Tables, railings, KU in ’11

By Bill Mayer     Apr 9, 2010

Two technical aspects of college basketball keep bugging me as speculation broadens about next season and how Kansas fits into the 2011 Big 12 picture.

One item goes clear back to the Kansas-Missouri game at Columbia on March 6. KU’s Marcus Morris had a violent cranial collision with an “officials” table that looked as if it would gong him into the next century. Was the table too close to the combat court, and if so, was it as fully padded as it must be? If the answer is affirmative, no problem.
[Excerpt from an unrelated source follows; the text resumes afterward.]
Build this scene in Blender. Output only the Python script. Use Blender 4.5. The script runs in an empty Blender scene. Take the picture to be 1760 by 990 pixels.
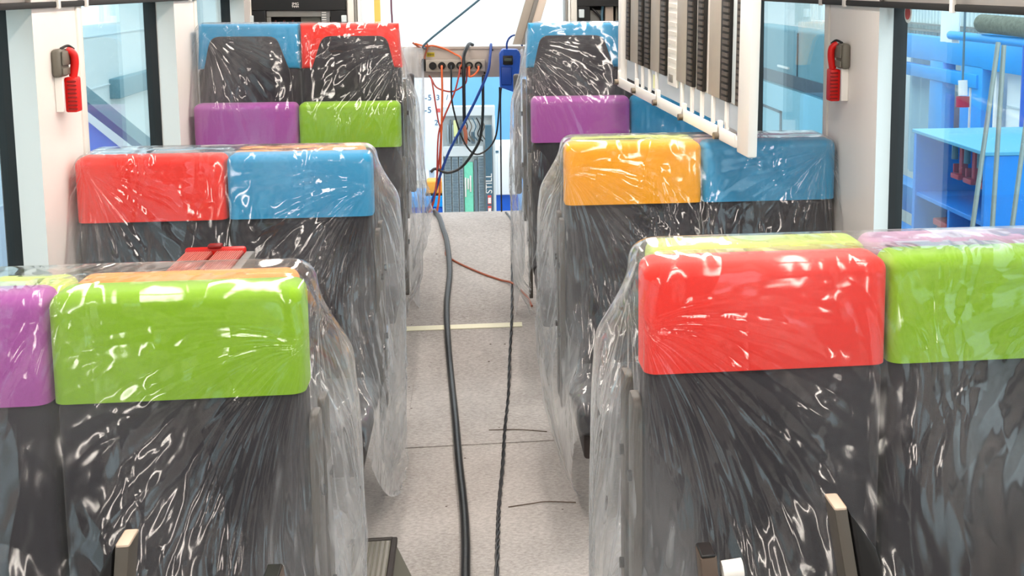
import bpy, bmesh, math, random
import numpy as np
from mathutils import Vector, Matrix, Euler

random.seed(7)
rng = np.random.default_rng(11)
S = bpy.context.scene
COL = S.collection

# ------------------------------------------------------------------ camera, sky, exposure
cam_data = bpy.data.cameras.new('camera')
cam = bpy.data.objects.new('camera', cam_data); COL.objects.link(cam)
cam_data.sensor_width = 36.0
cam_data.lens = 2050 / 1760 * 36.0
cam_data.shift_x = (880 - 1093) / 1760
cam_data.shift_y = -(495 - 254) / 1760
cam_data.clip_end = 200
cam.location = (0, 0, 1.74)
cam.rotation_euler = (math.radians(90 - 7.778), 0, math.radians(-7.924))
S.camera = cam

world = bpy.data.worlds.new('hall_daylight'); S.world = world
world.use_nodes = True
wb = world.node_tree.nodes['Background']
wb.inputs['Color'].default_value = (0.92, 0.97, 1.0, 1)
wb.inputs['Strength'].default_value = 2.15

S.view_settings.view_transform = 'Standard'
S.view_settings.look = 'None'
S.view_settings.gamma = 1
S.view_settings.use_curve_mapping = False
S.view_settings.exposure = 0.5
S.cycles.transparent_max_bounces = 32
S.cycles.max_bounces = 10
S.cycles.use_denoising = True
LAMP_STRENGTH = 21.0

# ------------------------------------------------------------------ helpers
def srgb(h):
    h = h.lstrip('#'); out = []
    for i in (0, 2, 4):
        c = int(h[i:i+2], 16) / 255
        out.append(c / 12.92 if c <= .04045 else ((c + .055) / 1.055) ** 2.4)
    return tuple(out)

def mat(name, colour, rough=.5, metal=0.0, var=0.0, vscale=30, bump=0.0, bscale=200, sheen=0.0, stretch=None):
    m = bpy.data.materials.new(name); m.use_nodes = True
    nt = m.node_tree; b = nt.nodes['Principled BSDF']
    c = srgb(colour) if isinstance(colour, str) else colour
    b.inputs['Base Color'].default_value = (*c, 1)
    b.inputs['Roughness'].default_value = rough
    b.inputs['Metallic'].default_value = metal
    if sheen: b.inputs['Sheen Weight'].default_value = sheen
    tc = nt.nodes.new('ShaderNodeTexCoord'); src = tc.outputs['Object']
    if stretch:
        mp = nt.nodes.new('ShaderNodeMapping'); mp.inputs['Scale'].default_value = stretch
        nt.links.new(src, mp.inputs['Vector']); src = mp.outputs['Vector']
    if var:
        n = nt.nodes.new('ShaderNodeTexNoise'); n.inputs['Scale'].default_value = vscale
        n.inputs['Detail'].default_value = 6
        nt.links.new(src, n.inputs['Vector'])
        r = nt.nodes.new('ShaderNodeMapRange')
        r.inputs['From Min'].default_value = .25; r.inputs['From Max'].default_value = .75
        r.inputs['To Min'].default_value = 1 - var; r.inputs['To Max'].default_value = 1 + var
        nt.links.new(n.outputs['Fac'], r.inputs['Value'])
        mx = nt.nodes.new('ShaderNodeVectorMath'); mx.operation = 'SCALE'
        mx.inputs[0].default_value = c
        nt.links.new(r.outputs['Result'], mx.inputs['Scale'])
        nt.links.new(mx.outputs['Vector'], b.inputs['Base Color'])
    if bump:
        n = nt.nodes.new('ShaderNodeTexNoise'); n.inputs['Scale'].default_value = bscale
        n.inputs['Detail'].default_value = 4
        nt.links.new(src, n.inputs['Vector'])
        bp = nt.nodes.new('ShaderNodeBump'); bp.inputs['Strength'].default_value = bump
        bp.inputs['Distance'].default_value = .004
        nt.links.new(n.outputs['Fac'], bp.inputs['Height'])
        nt.links.new(bp.outputs['Normal'], b.inputs['Normal'])
    return m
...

If not, MU and every other school with tables in similar positions should get out the foam or something even friendlier to human body parts and provide the right protection. That one blow could have left Marcus addled for life. He and every player in any gym needs to be fully protected.

The second issue is whether KU can somehow provide handrailings in the aisles of Allen Fieldhouse. You don’t have to be a Mikhail Baryshnikov to get up and down those steps with ease or security, but it would sure help. I notice most all the first-class arenas featured during the NCAA Tournament had the railings, particularly the final setting in Indianapolis. Thing is, KU might lose a few revenue-producing seats to install solid railings, but the fear and misery eliminated could do wonders for the more feeble and unstable among us. Doubt the need? Ask some acquaintances if they have stopped coming to games because of the aisle perils, or that they dread another sortie into the Phog because of them. And a lot of such sources are not really old.

As for the KU team that will be sashaying around in no-railing AFH next season, I think it’s being blindly downrated in favor of the likes of nouveau riche Kansas State, Baylor and even rebuilding Missouri. Even with Cole Aldrich, Sherron Collins and Xavier Henry gone, I’m asking, “Who dat team gonna beat our Hawks?” Even if KU doesn’t add one other prospect to the roster. Indications are, coach Bill Self is about to sign some savior to take over the point guard slot, a la Derrick Rose, Tyreke Evans or John Wall. Note: Don’t shortchange viable candidates already in the stable. If there are no additions whatever, Kansas should be a contender not only for Big 12 but national honors.

Self put too much on Sherron Collins’ plate, and he wasn’t able to digest it suitably at crunch time. He’s a senior and done. I’m thinking whoever takes over the quarterbacking duties could do the team more good than Collins in his stretch-run slump. Sherron may struggle to stick in the NBA.

KU has the Morris twins, Jeff Withey, Thomas Robinson, Elijah Johnson, Tyrel Reed, Brady Morningstar, Tyshawn Taylor, Mario Little, Travis Releford and C.J. Henry due back, and if Self can’t fashion a major winner from that package, he should take a pay cut. Two star recruits could put more icing on that tasty holdover cake.

Sure, the league will be tough, but KU has the potential for another Top-10 status, and maybe a better chance to survive and advance in the NCAA Tourney without the Collins-Aldrich-Henry stay-or-go distractions.

This year’s erratic, lag-lag-lag-tie-then-lose team never got as steady and cohesive as next year’s might well do. Low-key KU tried to mail in the Northern Iowa victory, but UNI hijacked the postal truck.